Même point de vue exprimé par Lewis Yola, expert en Hydrocarbures. Pour lui, avec la décision prise par les banques occidentales, les grandes sociétés d’exploitation de pétrole et gaz à travers le monde, ne peuvent en aucun cas recevoir le financement. Ces sociétés veulent respecter les clauses prises pour basculer à des énergies renouvelables de peur de se retrouver sous sanctions internationales.
«Aujourd’hui il faut noter qu’avec la marche vers les énergies renouvelables, les banques occidentales ne financent plus les grands projets d’investissement dans le secteur des hydrocarbures en Afrique.
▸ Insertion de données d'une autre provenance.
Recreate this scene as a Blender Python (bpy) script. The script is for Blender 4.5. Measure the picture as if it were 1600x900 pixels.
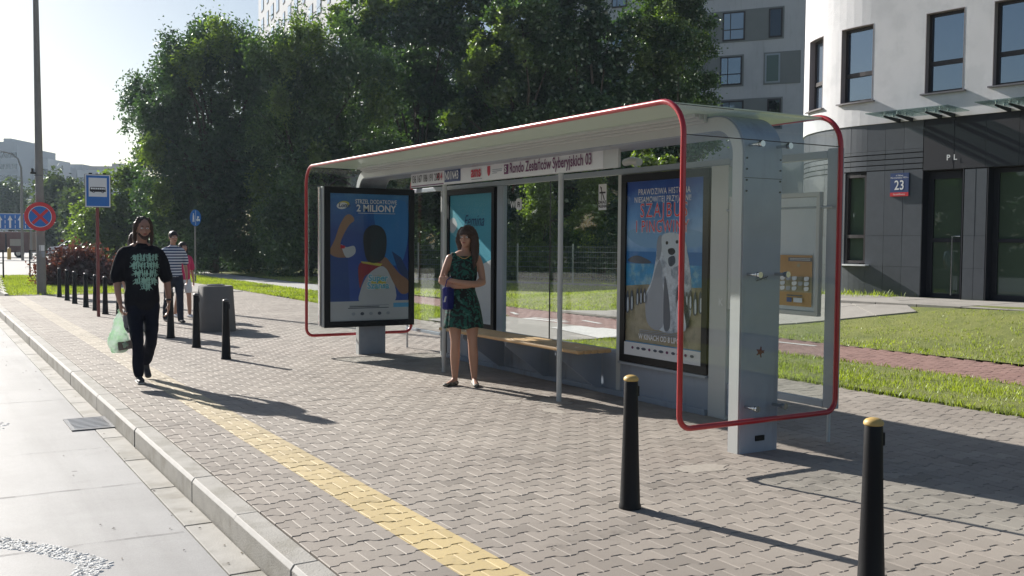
import bpy, bmesh, math, random
import numpy as np
from mathutils import Vector, Matrix, noise
from mathutils.bvhtree import BVHTree
HAZE = 0.00028
random.seed(7); rng = np.random.default_rng(7)
for o in list(bpy.data.objects): bpy.data.objects.remove(o)
S = bpy.context.scene; C = S.collection
PI = math.pi; V3 = Vector
# ---------------------------------------------------------------- camera
H = 1.55; F = 1550.0
YAW, PITCH, ROLL = math.atan(928/1550.), math.atan(71/1550.), 0.0076
_f = V3((math.sin(YAW)*math.cos(PITCH), math.cos(YAW)*math.cos(PITCH), -math.sin(PITCH)))
_r = V3((math.cos(YAW), -math.sin(YAW), 0)); _u = _r.cross(_f)
_c, _s = math.cos(ROLL), math.sin(ROLL)
CR, CU = _c*_r + _s*_u, -_s*_r + _c*_u
cam = bpy.data.objects.new('camera', bpy.data.cameras.new('camera')); C.objects.link(cam)
m = Matrix((CR, CU, -_f)).transposed().to_4x4(); m.translation = V3((0, 0, H)); cam.matrix_world = m
cam.data.sensor_width = 36; cam.data.lens = F/1600*36; cam.data.clip_end = 5000; cam.data.clip_start = 0.05
S.camera = cam
def at(x, y, D):            # a pixel of the photograph at forward distance D -> point
    d = (_f*F + CR*(x-800) + CU*(450-y))/F*D
    return V3((d.x, d.y, H+d.z))
# ---------------------------------------------------------------- sky and sun
SUN_AZ, SUN_EL = math.radians(-15), math.radians(27.5)
W = bpy.data.worlds.new('World'); S.world = W; W.use_nodes = True
nt = W.node_tree; bg = nt.nodes['Background']; sky = nt.nodes.new('ShaderNodeTexSky')
sky.sky_type = 'NISHITA'; sky.sun_disc = False; sky.sun_elevation = SUN_EL; sky.sun_rotation = SUN_AZ
sky.air_density = 1.0; sky.dust_density = 1.0; sky.ozone_density = 1.0
nt.links.new(sky.outputs[0], bg.inputs[0]); bg.inputs[1].default_value = 0.054
sl = bpy.data.lights.new('sun', 'SUN'); sl.energy = 5.0; sl.angle = math.radians(0.55); sl.color = (1, .95, .88)
so = bpy.data.objects.new('sun', sl); C.objects.link(so)
sv = V3((math.sin(SUN_AZ)*math.cos(SUN_EL), math.cos(SUN_AZ)*math.cos(SUN_EL), math.sin(SUN_EL)))
so.rotation_euler = sv.to_track_quat('Z', 'Y').to_euler(); so.location = (0, 0, 30)
S.view_settings.view_transform = 'Standard'; S.view_settings.look = 'None'
S.view_settings.exposure = 0.76; S.view_settings.gamma = 1
S.render.engine = 'CYCLES'
S.cycles.transparent_max_bounces = 24; S.cycles.max_bounces = 8; S.cycles.caustics_reflective = False; S.cycles.caustics_refractive = False
# ---------------------------------------------------------------- materials
def nodes(name):
    m = bpy.data.materials.new(name); m.use_nodes = True
    t = m.node_tree; return m, t, t.nodes['Principled BSDF'], t.nodes['Material Output']
def math_node(t, op, a, b=None, clamp=False):
    n = t.nodes.new('ShaderNodeMath'); n.operation = op; n.use_clamp = clamp
    for i, v in enumerate((a, b)):
        if v is None: continue
        if isinstance(v, (int, float)): n.inputs[i].default_value = v
        else: t.links.new(v, n.inputs[i])
    return n.outputs[0]
def noise_node(t, vec, scale, detail=5, rough=.6):
    n = t.nodes.new('ShaderNodeTexNoise'); n.inputs['Scale'].default_value = scale
    n.inputs['Detail'].default_value = detail; n.inputs['Roughness'].default_value = rough
    t.links.new(vec, n.inputs['Vector']); return n.outputs['Fac']
def scale_col(t, col, fac):
    n = t.nodes.new('ShaderNodeVectorMath'); n.operation = 'SCALE'
    if isinstance(col, (tuple, list)): n.inputs[0].default_value = col[:3]
    else: t.links.new(col, n.inputs[0])
    t.links.new(fac, n.inputs['Scale']); return n.outputs[0]
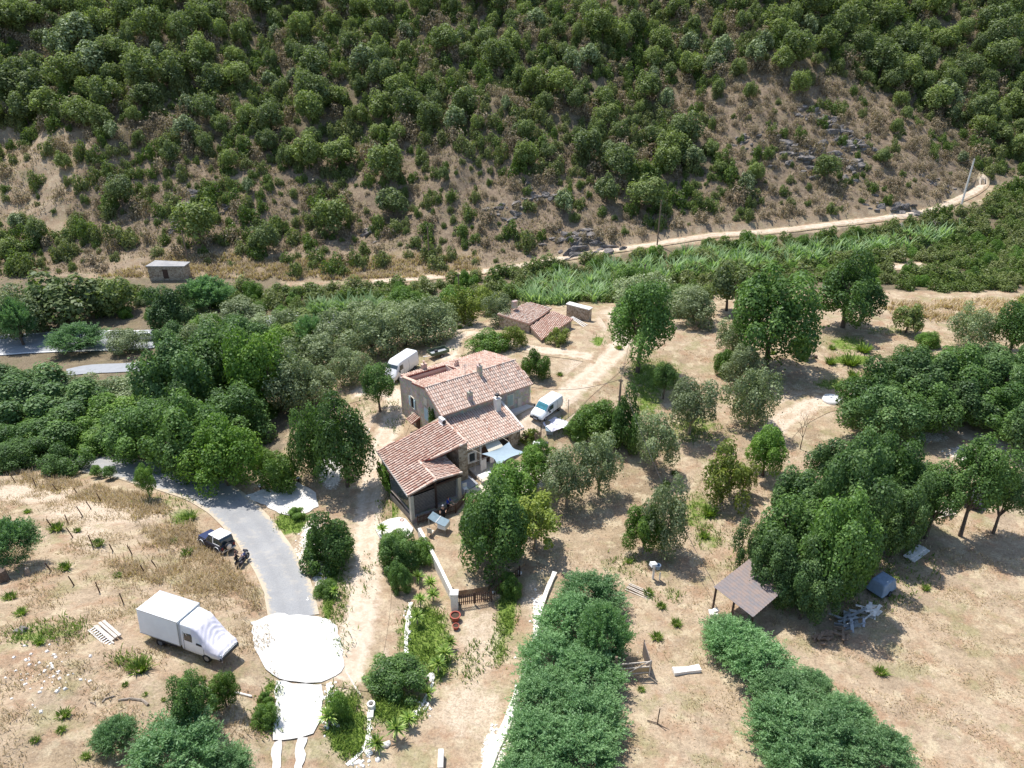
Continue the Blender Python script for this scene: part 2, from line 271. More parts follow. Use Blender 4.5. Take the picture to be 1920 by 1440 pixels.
# ---------------------------------------------------------------- mesh builders
class MB:
    def __init__(s): s.v = []; s.f = []; s.r = []; s.m = []; s.X = None
    def add(s, vs, fs, r=.5, mi=0):
        o = len(s.v)
        if s.X is not None: vs = [s.X @ Vector(q) for q in vs]
        s.v += [tuple(q) for q in vs]; s.f += [tuple(i + o for i in q) for q in fs]; s.r += [r] * len(fs); s.m += [mi] * len(fs); return s
    def box(s, c, d, rz=0, ry=0, rx=0, r=.5, mi=0, taper=1.0):
        Rm = Matrix.Rotation(rz, 3, 'Z') @ Matrix.Rotation(ry, 3, 'Y') @ Matrix.Rotation(rx, 3, 'X'); vs = []
        for z in (-.5, .5):
            k = taper if z > 0 else 1
            for x, y in ((-.5, -.5), (.5, -.5), (.5, .5), (-.5, .5)): vs.append(Rm @ Vector((x * d[0] * k, y * d[1] * k, z * d[2])) + Vector(c))
        return s.add(vs, [(3, 2, 1, 0), (4, 5, 6, 7), (0, 1, 5, 4), (1, 2, 6, 5), (2, 3, 7, 6), (3, 0, 4, 7)], r, mi)
    def prism(s, poly, z0, z1, r=.5, mi=0):
        n = len(poly); f0 = z0 if callable(z0) else (lambda a, b: z0); f1 = z1 if callable(z1) else (lambda a, b: z1)
        ar = sum(poly[i][0] * poly[(i + 1) % n][1] - poly[(i + 1) % n][0] * poly[i][1] for i in range(n))
        if ar < 0: poly = poly[::-1]
        vs = [(x, y, f0(x, y)) for x, y in poly] + [(x, y, f1(x, y)) for x, y in poly]
        fs = [tuple(range(n))[::-1], tuple(range(n, 2 * n))] + [(i, (i + 1) % n, n + (i + 1) % n, n + i) for i in range(n)]
        return s.add(vs, fs, r, mi)
    def tube(s, pts, rad, n=6, r=.5, mi=0, cap=True):
        pts = [Vector(p) for p in pts]; rad = rad if hasattr(rad, '__len__') else [rad] * len(pts); vs = []
        for i, p in enumerate(pts):
            t = (pts[min(i + 1, len(pts) - 1)] - pts[max(i - 1, 0)]).normalized()
            a = t.orthogonal().normalized() if i == 0 else (a - t * a.dot(t)).normalized(); b = t.cross(a)
            for k in range(n): vs.append(p + (a * cos(2 * pi * k / n) + b * sin(2 * pi * k / n)) * rad[i])
        fs = [(i * n + k, i * n + (k + 1) % n, (i + 1) * n + (k + 1) % n, (i + 1) * n + k) for i in range(len(pts) - 1) for k in range(n)]
        if cap: fs += [tuple(range(n))[::-1], tuple(range((len(pts) - 1) * n, len(pts) * n))]
        return s.add(vs, fs, r, mi)
    def lathe(s, prof, c=(0, 0, 0), n=16, axis='Z', r=.5, mi=0):
        vs = []
        for (rr, h) in prof:
            for k in range(n):
                x, y = rr * cos(2 * pi * k / n), rr * sin(2 * pi * k / n)
                q = (x, y, h) if axis == 'Z' else ((x, h, y) if axis == 'Y' else (h, x, y)); vs.append((q[0] + c[0], q[1] + c[1], q[2] + c[2]))
        fs = [(i * n + k, i * n + (k + 1) % n, (i + 1) * n + (k + 1) % n, (i + 1) * n + k) for i in range(len(prof) - 1) for k in range(n)]
        return s.add(vs, fs, r, mi)
    def build(s, name, mat, parent=None, smooth=False, bevel=0, loc=None):
        me = bpy.data.meshes.new(name); me.from_pydata(s.v, [], s.f)
        for m_ in (mat if isinstance(mat, (list, tuple)) else [mat]): me.materials.append(M[m_] if isinstance(m_, str) else m_)
        me.polygons.foreach_set('material_index', s.m)
        a = me.attributes.new('r', 'FLOAT', 'FACE'); a.data.foreach_set('value', s.r)
        if smooth: me.polygons.foreach_set('use_smooth', [True] * len(s.f))
        me.update(); o = bpy.data.objects.new(name, me); COL.objects.link(o)
        if parent is not None: o.parent = parent
        if loc is not None: o.location = loc
        if bevel:
            b = o.modifiers.new('bevel', 'BEVEL'); b.width = bevel; b.segments = 2; b.limit_method = 'ANGLE'
        return o
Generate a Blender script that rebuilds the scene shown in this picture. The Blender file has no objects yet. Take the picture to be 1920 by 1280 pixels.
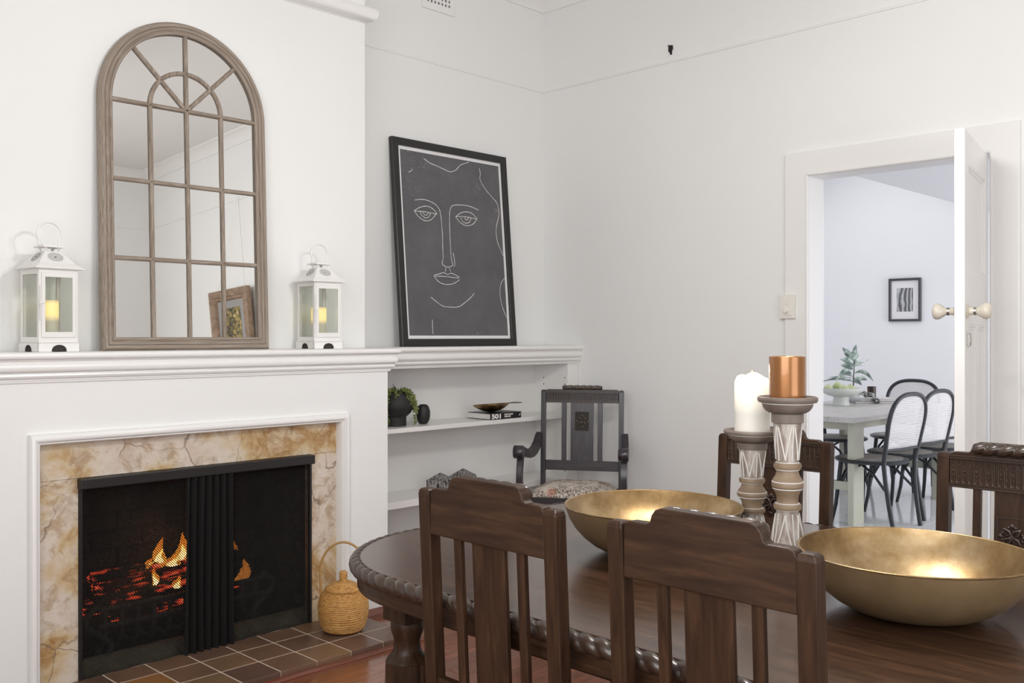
import bpy, bmesh, math, random
from mathutils import Vector, Matrix
random.seed(7)
PI = math.pi
S = bpy.context.scene
COL = S.collection

# ------------------------------------------------------------------ camera, world, lights, exposure
CAMZ = 1.32
cam_d = bpy.data.cameras.new('camera')
cam = bpy.data.objects.new('camera', cam_d); COL.objects.link(cam)
cam.location = (0, 0, CAMZ); cam.rotation_euler = (PI / 2, 0, -math.radians(45.5))
cam_d.sensor_width = 36.0; cam_d.lens = 36.0 * 1782 / 1920
cam_d.shift_y = -10 / 1920
cam_d.clip_start = 0.02; cam_d.clip_end = 60
S.camera = cam

world = bpy.data.worlds.new('daylight'); S.world = world
world.use_nodes = True
world.node_tree.nodes['Background'].inputs[0].default_value = (0.86, 0.92, 1.0, 1)
world.node_tree.nodes['Background'].inputs[1].default_value = 1.0

S.view_settings.view_transform = 'Standard'
S.view_settings.look = 'None'
S.view_settings.gamma = 1.0
S.view_settings.use_curve_mapping = False
S.view_settings.exposure = 0.09
S.cycles.max_bounces = 10
S.cycles.diffuse_bounces = 6
S.cycles.glossy_bounces = 5
S.cycles.transparent_max_bounces = 24
S.cycles.caustics_reflective = False
S.cycles.caustics_refractive = False
S.cycles.sample_clamp_indirect = 6.0


def area(name, loc, rot, sx, sy, power, color=(1, 1, 1)):
    d = bpy.data.lights.new(name, 'AREA'); d.shape = 'RECTANGLE'; d.size = sx; d.size_y = sy
    d.energy = power; d.color = color
    o = bpy.data.objects.new(name, d); COL.objects.link(o); o.location = loc; o.rotation_euler = rot
    return o


# added fill panels just inside invented window openings, left wall and behind the camera
area('added_fill_left', (-0.64, 0.40, 1.75), (0, -PI / 2, 0), 1.5, 2.5, 58, (1.0, 0.992, 0.975))
area('added_fill_rear', (1.1, -2.12, 1.35), (PI / 2, 0, 0), 2.5, 2.35, 46, (1.0, 0.992, 0.975))
# added unseen fill for the neighbouring dining room, from its side and from above
area('added_fill_next_room_side', (8.05, -0.90, 1.22), (PI / 2, 0, 0), 2.3, 2.35, 72, (1.0, 0.99, 0.99))
area('added_fill_next_room_top', (7.6, 3.75, 3.15), (0, 0, 0), 2.6, 1.2, 13, (1.0, 0.99, 0.985))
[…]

Or, le secteur des hydrocarbures est le secteur du risque partagé. Ce qui fait qu’aucun entrepreneur ne peut financer ce projet de bout en bout. Le manque d’études de rentabilité fait que la RDC puisse perdre beaucoup d’argent car nous serons obligés de payer des endettements qui iront jusqu’à un milliard de dollars. Et pour y arriver, le nouveau ministre des hydrocarbures doit soumettre l’analyse minutieuse de ce dossier à des experts pétroliers attitrés pour que le pays arrive à gagner grand chose dans ce secteur », a-t-il fait savoir.
Ainsi dans un des rapports de Greenpeace intitulé « Nous garderons nos forêts, vous gardez vos dollars », cette ONG internationale a relayé les recommandations des communautés locales qui ont demandé de vive voix, l’annulation immédiate des appels d’offres de blocs pétroliers et gaziers. Comme pour dire, pas de nouveau pétrole et gaz en RDC.
Un rapport qu’avait d’ailleurs dénoncé à l’époque, Ève Bazaiba, Ministre reconduite en charge de l’Environnement et Développement durable, qualifiant Greenpeace d’être à la solde des occidentaux qui cherchent à imposer leur manière d’agir à la RDC.
« Tout sauf vert et pacifique, Greenpeace est comme une organisation pleine d’animosité́ pathologique et effrénée envers le gouvernement de la République. Son personnel est bénéficiaire des soutiens impérialistes », lançait Mme Bazaiba au cours d’une conférence de presse à Kinshasa.
Pourtant, d’après plusieurs experts, les appels d’offres de blocs pétroliers et gaziers de la RDC est une contradiction flagrante avec la prétention du gouvernement d’être un « pays solution » à la crise climatique. D’où, la mise en place des cadres d’études approfondies s’avère indispensable pour éviter le pire dans les jours à venir.
La RDC devrait donc se concentrer sur ses importants gisements de toutes sortes des minerais afin de préserver sa place de premier producteur mondial de cobalt à travers le monde.